■ Aim of the task ■
Starting at the top of the entries, restate word for word each line up to and including the one with "(.07, .004)]).build('door_knob', m_lock, d)".

[Scene script records]
■ ■ ■ ■

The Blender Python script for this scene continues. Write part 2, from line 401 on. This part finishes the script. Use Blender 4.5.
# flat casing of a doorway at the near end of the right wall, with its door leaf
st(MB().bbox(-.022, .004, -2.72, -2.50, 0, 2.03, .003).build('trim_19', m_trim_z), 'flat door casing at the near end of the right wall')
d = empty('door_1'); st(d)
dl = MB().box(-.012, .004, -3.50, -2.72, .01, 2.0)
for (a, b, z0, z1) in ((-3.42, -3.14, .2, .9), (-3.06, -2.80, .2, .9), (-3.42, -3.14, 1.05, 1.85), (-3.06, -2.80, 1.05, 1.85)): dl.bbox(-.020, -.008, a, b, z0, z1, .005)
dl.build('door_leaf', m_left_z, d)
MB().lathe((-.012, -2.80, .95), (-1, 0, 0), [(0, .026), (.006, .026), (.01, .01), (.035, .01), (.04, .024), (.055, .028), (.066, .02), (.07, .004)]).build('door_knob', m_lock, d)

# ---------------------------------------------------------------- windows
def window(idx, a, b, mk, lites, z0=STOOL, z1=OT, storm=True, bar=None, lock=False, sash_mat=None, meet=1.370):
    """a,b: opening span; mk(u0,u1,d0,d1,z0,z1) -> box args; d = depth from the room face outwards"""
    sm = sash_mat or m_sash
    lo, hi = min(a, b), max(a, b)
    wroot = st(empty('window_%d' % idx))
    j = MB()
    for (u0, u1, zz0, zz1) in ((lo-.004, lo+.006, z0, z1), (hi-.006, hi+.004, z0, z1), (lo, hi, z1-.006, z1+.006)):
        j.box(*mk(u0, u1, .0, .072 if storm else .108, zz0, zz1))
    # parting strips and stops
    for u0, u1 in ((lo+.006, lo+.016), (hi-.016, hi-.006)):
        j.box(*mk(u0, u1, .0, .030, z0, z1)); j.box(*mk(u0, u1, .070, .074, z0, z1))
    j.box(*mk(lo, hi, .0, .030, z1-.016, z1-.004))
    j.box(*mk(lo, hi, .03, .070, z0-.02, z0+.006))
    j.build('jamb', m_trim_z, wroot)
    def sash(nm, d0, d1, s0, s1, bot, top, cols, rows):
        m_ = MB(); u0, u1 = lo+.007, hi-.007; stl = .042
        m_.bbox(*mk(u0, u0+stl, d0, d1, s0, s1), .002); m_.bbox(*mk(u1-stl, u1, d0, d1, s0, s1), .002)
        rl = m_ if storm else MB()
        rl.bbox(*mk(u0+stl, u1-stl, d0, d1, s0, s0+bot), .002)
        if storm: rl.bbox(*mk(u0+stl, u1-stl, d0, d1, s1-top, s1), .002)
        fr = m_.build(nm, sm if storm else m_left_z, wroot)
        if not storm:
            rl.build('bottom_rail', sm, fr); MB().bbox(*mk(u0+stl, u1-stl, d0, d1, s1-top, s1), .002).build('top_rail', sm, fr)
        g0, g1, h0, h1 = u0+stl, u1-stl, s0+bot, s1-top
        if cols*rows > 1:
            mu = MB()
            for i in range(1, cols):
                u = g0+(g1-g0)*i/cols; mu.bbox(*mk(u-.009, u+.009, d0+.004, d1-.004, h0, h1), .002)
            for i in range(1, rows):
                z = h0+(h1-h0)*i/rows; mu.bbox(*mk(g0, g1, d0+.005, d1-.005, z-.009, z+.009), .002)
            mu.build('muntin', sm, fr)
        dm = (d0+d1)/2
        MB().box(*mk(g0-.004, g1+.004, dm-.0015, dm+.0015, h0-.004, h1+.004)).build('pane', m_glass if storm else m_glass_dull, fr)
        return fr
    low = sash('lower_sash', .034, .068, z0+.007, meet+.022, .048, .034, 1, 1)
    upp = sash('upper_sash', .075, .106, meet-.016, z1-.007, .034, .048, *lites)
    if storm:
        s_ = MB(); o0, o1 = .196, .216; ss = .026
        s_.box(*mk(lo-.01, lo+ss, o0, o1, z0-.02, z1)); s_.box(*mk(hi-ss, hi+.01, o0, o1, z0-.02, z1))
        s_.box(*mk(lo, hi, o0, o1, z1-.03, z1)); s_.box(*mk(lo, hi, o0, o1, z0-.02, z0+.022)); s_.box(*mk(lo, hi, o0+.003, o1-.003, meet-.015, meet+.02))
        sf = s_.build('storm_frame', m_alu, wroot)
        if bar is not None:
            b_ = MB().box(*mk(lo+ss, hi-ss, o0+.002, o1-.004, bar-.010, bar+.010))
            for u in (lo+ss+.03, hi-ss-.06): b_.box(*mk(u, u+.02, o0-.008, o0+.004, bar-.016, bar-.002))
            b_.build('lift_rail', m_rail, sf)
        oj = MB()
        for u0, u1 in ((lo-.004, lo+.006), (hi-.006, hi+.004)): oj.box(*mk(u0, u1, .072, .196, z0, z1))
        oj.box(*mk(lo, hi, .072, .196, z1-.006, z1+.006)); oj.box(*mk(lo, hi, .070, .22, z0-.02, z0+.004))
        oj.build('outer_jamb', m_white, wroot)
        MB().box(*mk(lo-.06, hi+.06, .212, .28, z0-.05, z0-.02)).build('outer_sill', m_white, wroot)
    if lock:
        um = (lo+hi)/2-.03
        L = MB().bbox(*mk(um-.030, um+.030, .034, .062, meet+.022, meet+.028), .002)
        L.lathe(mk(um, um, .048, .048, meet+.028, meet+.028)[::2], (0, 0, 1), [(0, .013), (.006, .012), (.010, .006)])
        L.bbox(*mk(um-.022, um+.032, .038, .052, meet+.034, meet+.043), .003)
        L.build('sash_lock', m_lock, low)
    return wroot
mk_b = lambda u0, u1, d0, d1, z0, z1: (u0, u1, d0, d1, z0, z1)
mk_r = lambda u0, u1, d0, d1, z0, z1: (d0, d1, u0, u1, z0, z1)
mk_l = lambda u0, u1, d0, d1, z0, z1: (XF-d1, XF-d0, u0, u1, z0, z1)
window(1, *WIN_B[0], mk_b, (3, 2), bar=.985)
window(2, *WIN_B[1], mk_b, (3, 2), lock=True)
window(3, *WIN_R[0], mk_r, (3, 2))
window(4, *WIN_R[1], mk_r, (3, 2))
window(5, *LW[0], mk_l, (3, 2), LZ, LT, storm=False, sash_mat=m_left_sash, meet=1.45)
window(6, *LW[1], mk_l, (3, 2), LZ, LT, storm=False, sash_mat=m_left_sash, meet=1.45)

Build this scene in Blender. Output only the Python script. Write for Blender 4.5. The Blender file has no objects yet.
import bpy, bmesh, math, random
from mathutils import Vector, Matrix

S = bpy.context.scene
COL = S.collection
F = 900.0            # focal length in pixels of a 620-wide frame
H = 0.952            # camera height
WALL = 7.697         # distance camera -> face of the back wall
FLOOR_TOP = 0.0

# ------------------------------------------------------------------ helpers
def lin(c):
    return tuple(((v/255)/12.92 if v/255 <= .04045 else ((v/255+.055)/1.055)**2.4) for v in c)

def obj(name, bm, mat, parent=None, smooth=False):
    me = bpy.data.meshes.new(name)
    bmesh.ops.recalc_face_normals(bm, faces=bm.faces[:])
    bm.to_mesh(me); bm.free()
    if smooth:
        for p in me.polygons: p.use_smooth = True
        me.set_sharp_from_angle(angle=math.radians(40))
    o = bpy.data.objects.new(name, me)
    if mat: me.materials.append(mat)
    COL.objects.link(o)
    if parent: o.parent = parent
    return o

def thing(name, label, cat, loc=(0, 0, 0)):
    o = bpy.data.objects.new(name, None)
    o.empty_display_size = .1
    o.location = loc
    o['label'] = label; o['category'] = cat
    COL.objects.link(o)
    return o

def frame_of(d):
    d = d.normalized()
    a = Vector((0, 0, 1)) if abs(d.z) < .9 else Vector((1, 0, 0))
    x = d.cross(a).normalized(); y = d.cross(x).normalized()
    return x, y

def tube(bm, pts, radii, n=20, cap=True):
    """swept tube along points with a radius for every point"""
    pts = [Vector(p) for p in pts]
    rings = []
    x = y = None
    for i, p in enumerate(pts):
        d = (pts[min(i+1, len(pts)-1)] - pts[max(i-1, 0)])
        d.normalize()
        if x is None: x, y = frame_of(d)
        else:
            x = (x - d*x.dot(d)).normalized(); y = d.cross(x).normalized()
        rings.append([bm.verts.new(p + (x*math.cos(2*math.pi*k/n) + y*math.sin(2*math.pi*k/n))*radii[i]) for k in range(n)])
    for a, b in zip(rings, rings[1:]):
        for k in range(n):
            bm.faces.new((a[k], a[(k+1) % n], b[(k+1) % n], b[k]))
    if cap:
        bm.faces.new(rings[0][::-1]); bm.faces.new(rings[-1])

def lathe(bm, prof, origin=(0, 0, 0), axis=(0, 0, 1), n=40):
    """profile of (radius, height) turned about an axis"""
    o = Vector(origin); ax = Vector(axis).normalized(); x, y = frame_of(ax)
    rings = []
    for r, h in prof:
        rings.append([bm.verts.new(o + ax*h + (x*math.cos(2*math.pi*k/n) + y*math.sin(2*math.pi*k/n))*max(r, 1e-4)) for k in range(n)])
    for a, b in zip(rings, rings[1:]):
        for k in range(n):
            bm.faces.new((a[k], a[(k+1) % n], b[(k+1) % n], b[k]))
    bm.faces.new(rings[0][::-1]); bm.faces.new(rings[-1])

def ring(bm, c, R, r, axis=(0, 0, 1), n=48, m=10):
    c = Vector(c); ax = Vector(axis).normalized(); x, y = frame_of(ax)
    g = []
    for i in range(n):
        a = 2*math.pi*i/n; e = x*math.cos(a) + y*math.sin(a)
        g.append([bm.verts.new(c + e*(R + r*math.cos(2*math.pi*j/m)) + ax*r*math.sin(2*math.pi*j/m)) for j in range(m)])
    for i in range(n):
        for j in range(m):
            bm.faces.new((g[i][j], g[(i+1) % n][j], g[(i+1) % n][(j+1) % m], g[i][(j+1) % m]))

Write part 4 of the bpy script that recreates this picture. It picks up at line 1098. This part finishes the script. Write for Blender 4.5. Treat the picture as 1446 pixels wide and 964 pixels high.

■ ■ ■ ■

■ Solution to the exercise ■
The Blender Python script for this scene continues. Write part 2, from line 401 on. This part finishes the script. Use Blender 4.5.
# flat casing of a doorway at the near end of the right wall, with its door leaf
st(MB().bbox(-.022, .004, -2.72, -2.50, 0, 2.03, .003).build('trim_19', m_trim_z), 'flat door casing at the near end of the right wall')
d = empty('door_1'); st(d)
dl = MB().box(-.012, .004, -3.50, -2.72, .01, 2.0)
for (a, b, z0, z1) in ((-3.42, -3.14, .2, .9), (-3.06, -2.80, .2, .9), (-3.42, -3.14, 1.05, 1.85), (-3.06, -2.80, 1.05, 1.85)): dl.bbox(-.020, -.008, a, b, z0, z1, .005)
dl.build('door_leaf', m_left_z, d)
MB().lathe((-.012, -2.80, .95), (-1, 0, 0), [(0, .026), (.006, .026), (.01, .01), (.035, .01), (.04, .024), (.055, .028), (.066, .02), (.07, .004)]).build('door_knob', m_lock, d)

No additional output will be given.